Geoffrey Tibble was born in Reading and studied at the University School of Art. In 1927 he took up a place at the Slade School of Fine Arts where fellow students included William Coldstream, Rodrigo Moynihan and Geoffrey Tibble. In a letter dated 13th July 1947 (1) Tibble wrote:

Painted abstracts from 1934 to 1938 which were exhibited under the title ‘Objective Abstractions’. Since 1938, apart from an interruption of 2 years in the R.A.F. (1940-42), I have been painting representational works. Without rejecting the experiments and discoveries that have been made since Cezanne, I consider theories as such, Surrealism, Abstractionism, Realism, irrelevant. The only common ground or visual experience is the world of appearances. Pattern, Rhythm, Colour, Design derive solely from this common world. There is no such thing as pure aesthetics. Form and Content are indivisible. I differ both from the Realists and the Surrealists and the Abstractionists in that with the Realists the whole account is on the ‘visual world’, with the surrealists it is on ‘the Self’. My aim is ‘the Real’ which I understand as a subject-object relationship – ‘myself-in-the-world’ in which both the former points of view are contained’.

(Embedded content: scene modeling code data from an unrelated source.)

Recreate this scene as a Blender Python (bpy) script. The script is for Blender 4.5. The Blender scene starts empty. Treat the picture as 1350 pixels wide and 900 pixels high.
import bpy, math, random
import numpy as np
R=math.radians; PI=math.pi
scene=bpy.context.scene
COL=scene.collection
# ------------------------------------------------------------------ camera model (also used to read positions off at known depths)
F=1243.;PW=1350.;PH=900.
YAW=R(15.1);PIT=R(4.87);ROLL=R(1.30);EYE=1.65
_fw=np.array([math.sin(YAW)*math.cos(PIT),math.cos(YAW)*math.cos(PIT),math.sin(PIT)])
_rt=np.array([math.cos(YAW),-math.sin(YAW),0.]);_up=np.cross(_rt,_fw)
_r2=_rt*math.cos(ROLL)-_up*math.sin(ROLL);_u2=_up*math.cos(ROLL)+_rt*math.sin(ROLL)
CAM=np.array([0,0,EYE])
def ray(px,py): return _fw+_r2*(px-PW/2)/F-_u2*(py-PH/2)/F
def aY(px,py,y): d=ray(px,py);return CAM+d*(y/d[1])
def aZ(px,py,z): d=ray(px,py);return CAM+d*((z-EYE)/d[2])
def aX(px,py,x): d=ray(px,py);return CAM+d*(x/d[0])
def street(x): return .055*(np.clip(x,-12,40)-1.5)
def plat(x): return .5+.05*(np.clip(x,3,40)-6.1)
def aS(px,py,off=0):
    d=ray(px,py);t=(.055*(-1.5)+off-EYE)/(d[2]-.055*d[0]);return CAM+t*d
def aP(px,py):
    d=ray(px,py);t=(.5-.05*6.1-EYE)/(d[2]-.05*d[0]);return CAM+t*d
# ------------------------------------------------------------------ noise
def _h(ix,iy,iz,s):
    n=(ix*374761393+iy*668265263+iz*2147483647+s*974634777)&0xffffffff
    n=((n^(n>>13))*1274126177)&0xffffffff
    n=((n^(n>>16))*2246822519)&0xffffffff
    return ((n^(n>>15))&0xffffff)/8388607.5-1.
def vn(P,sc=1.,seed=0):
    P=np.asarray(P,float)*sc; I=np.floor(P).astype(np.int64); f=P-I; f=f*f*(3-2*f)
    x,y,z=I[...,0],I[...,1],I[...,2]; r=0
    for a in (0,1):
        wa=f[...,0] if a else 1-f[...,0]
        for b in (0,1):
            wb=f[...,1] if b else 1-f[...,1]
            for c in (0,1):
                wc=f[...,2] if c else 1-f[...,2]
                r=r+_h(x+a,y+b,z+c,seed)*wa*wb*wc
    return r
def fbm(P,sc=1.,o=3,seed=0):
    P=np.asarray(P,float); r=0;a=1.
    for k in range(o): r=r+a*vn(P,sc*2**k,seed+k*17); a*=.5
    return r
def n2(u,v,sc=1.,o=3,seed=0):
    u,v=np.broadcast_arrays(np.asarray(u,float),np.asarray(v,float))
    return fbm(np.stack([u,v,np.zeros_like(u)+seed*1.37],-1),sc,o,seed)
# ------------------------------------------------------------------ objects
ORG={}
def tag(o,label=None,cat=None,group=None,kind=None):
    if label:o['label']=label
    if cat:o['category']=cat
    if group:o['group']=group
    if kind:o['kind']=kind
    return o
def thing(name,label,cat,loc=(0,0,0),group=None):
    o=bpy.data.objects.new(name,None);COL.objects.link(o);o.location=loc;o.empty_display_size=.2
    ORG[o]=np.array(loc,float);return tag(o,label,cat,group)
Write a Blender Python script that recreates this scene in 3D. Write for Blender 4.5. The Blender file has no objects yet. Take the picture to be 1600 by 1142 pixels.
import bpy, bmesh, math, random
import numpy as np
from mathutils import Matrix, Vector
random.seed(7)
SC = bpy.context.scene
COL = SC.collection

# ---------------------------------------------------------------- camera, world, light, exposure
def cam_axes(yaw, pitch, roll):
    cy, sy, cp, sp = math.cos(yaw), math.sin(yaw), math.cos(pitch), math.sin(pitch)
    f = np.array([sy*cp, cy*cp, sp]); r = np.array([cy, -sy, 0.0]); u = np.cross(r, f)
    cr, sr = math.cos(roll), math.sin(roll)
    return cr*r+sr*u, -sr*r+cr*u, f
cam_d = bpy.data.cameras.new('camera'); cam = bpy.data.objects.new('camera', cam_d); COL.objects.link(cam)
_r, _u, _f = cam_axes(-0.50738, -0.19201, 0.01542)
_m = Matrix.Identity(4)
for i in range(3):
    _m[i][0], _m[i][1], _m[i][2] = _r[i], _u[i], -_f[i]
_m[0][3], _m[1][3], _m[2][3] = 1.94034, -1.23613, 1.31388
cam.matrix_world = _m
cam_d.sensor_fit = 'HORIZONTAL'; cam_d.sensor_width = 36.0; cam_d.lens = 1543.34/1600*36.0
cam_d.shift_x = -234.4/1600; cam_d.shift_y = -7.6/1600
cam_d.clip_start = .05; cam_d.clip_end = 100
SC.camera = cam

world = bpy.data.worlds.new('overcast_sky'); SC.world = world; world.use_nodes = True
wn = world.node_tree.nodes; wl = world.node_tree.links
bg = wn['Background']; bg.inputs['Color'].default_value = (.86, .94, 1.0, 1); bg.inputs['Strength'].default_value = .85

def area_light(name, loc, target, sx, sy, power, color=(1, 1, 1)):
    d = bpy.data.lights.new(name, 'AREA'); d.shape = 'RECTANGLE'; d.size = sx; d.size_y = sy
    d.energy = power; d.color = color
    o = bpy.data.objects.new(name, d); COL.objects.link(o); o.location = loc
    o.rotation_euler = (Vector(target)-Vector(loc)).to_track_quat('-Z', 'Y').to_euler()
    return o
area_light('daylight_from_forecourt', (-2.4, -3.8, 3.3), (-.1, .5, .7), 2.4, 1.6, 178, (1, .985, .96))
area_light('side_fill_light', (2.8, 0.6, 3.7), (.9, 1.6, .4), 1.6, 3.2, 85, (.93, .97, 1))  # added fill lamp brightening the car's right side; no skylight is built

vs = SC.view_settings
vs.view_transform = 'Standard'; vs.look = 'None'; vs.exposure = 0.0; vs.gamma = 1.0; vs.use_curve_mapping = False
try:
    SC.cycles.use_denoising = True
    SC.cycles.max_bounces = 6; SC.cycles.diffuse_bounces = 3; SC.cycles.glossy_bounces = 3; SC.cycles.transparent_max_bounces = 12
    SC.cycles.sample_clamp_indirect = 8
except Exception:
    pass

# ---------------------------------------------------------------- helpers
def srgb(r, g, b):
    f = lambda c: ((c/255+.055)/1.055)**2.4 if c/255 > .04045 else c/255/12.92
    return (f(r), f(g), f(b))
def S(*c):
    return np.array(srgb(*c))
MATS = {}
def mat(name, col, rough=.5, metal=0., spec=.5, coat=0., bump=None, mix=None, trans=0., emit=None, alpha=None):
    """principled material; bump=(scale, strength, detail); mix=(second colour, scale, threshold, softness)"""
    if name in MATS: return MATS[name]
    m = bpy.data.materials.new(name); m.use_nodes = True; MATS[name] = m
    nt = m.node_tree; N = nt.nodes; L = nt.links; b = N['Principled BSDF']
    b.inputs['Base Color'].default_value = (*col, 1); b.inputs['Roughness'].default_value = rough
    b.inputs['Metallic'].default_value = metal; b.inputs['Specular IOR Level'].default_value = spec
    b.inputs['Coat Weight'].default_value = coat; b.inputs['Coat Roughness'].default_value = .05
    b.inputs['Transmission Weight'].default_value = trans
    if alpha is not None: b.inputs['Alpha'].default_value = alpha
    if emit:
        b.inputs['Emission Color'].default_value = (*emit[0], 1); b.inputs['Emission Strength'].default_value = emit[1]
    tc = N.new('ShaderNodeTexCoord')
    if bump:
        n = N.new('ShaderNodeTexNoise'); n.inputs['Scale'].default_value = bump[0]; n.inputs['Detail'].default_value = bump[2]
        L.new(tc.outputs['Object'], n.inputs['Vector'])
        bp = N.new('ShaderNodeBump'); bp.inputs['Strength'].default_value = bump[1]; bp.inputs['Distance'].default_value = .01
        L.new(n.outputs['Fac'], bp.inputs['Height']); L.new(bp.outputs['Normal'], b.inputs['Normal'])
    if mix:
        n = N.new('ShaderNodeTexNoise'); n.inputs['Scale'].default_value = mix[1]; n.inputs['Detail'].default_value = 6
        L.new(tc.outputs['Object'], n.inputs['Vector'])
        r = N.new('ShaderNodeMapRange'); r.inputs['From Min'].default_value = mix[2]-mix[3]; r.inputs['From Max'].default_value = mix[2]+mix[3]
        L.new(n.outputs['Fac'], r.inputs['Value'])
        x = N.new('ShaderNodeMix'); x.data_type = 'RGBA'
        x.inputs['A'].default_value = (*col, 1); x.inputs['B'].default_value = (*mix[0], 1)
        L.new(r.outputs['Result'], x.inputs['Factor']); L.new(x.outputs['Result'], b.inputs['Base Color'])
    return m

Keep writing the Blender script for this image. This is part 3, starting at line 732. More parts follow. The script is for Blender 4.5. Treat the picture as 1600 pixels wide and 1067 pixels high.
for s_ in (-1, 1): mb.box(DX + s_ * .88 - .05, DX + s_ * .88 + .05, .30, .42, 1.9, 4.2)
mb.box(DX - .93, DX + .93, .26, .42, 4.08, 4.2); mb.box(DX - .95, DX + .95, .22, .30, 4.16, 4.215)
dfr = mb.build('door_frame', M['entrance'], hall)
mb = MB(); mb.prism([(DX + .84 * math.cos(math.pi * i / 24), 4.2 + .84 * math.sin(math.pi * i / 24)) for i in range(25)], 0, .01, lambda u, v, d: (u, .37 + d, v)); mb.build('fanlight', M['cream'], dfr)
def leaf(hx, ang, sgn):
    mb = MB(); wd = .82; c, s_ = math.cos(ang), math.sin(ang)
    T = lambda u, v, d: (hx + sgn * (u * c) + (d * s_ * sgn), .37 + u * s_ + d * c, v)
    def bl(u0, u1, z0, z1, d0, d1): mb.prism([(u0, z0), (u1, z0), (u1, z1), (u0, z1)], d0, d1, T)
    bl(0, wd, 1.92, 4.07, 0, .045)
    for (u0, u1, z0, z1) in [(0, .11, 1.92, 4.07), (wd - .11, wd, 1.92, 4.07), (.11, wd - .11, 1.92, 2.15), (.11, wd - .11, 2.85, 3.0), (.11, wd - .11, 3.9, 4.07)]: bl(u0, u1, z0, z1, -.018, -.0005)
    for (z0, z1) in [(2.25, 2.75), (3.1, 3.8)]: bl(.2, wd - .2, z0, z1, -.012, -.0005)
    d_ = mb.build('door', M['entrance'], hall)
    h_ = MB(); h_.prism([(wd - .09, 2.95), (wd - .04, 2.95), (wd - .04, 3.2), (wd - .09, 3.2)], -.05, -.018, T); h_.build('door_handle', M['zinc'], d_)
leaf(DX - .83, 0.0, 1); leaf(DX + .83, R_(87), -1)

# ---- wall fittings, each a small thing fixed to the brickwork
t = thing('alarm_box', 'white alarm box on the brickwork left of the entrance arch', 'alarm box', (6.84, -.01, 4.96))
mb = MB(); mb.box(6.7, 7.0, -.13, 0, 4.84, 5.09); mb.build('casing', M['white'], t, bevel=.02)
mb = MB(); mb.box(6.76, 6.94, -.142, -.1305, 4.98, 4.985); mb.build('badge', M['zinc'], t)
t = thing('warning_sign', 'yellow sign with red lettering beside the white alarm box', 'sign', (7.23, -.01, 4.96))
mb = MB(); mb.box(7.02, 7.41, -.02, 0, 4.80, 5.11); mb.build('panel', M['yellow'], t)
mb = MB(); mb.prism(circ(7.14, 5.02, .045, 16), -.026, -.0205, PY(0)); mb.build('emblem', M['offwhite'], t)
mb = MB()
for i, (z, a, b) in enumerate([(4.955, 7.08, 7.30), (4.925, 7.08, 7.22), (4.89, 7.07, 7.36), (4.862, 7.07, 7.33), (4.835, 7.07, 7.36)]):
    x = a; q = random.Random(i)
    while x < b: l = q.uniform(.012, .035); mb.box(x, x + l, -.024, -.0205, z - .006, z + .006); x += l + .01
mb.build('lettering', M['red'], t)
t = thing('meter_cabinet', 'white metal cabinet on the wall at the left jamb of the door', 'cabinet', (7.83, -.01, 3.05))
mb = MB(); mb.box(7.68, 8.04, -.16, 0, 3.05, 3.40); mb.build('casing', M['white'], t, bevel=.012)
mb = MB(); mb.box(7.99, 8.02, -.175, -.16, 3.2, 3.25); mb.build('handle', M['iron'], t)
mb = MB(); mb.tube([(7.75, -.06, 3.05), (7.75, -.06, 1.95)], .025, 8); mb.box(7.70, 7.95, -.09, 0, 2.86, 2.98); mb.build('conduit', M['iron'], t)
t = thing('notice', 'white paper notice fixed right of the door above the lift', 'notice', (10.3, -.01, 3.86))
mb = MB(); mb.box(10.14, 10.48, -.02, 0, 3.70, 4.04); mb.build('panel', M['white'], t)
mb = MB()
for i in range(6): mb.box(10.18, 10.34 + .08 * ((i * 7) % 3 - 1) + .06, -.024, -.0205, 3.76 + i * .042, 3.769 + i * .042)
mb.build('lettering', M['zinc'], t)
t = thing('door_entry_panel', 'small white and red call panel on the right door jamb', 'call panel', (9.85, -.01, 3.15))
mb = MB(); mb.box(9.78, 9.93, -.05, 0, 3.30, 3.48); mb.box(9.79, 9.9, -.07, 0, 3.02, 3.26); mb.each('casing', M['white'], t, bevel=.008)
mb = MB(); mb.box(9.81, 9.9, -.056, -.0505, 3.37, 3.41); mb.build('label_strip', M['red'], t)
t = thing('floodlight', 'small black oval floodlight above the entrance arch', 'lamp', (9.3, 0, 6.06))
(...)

His work was included in the ‘Objective Abstractions’ exhibition at Zwemmers, London 1934, and had his first solo exhibition at Tooth’s Galleries, London in 1936. In 1942 he moved to Beaconsfield with his wife and two daughters; his neighbour there was the painter Edgar Hubert. He died on 15 December 1952 aged 43. William Townsend writing in The Times noted that ‘It is not without interest that Tibble’s technical facility as painter was matched by an astonishing facility for playing musical instruments by ear. He was a proficient pianist and many will remember hearing the piano-forte works of Satie, Poulenc and Stravinsky for the first time in his Charlotte Street studio.(2). A retrospective exhibition was shown at Manchester City Art Gallery in 1958 and in 2002 his work was shown at Jonathan Clark, London.